Navigate to the Extrinsics tab in the sidebar of the UI and trigger flip.flip(), you should notice in the Chain state tab that flip.value() will change each time the aforementioned action is triggered.

Ink

This section is an excerpt from the official tutorial here which you may find more useful. Otherwise run the following commands to download and compile the example contract:

cargo install cargo-contract --vers 0.6.0 --force
cargo contract new flipper
cd flipper
cargo +nightly test
cargo +nightly contract build
cargo +nightly contract generate-metadata

Unless using a custom node runtime with the contracts pallet, it is possible to use the main substrate node runtime for smart contract development:

substrate --dev

Reload the UI and navigate to the Contracts tab in the sidebar.
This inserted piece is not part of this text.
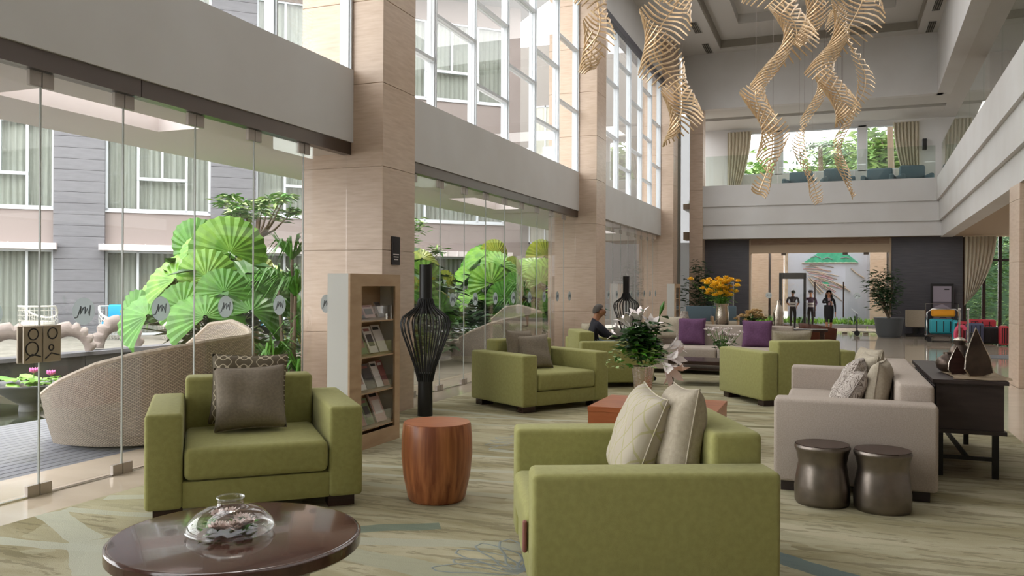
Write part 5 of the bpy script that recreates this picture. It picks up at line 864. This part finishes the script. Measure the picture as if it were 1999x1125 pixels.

Click Upload WASM and specify flipper.wasm and metadata.json for the contract and ABI respectively.

Other

One of the core developers has a great post which describes how to interact with the JSON RPC. In short, if you call the following method over HTTP, your node should return a list of all the methods it supports:

curl -H "Content-Type: application/json" -d '{"id":1, "jsonrpc":"2.0", "method": "rpc_methods"}' http://localhost:9933/

Glossary

Extrinsics

Anything that ingresses into the chain is an extrinsic, namely inherents (information inserted by a block producer), signed or unsigned transactions.

FRAME

The Framework for Runtime Aggregation of Modularized Entities (FRAME) describes a set of modules, known as pallets, linked by support libraries. Pallets are the domain specific dependencies of Substrate - crates that only work within the context of a node.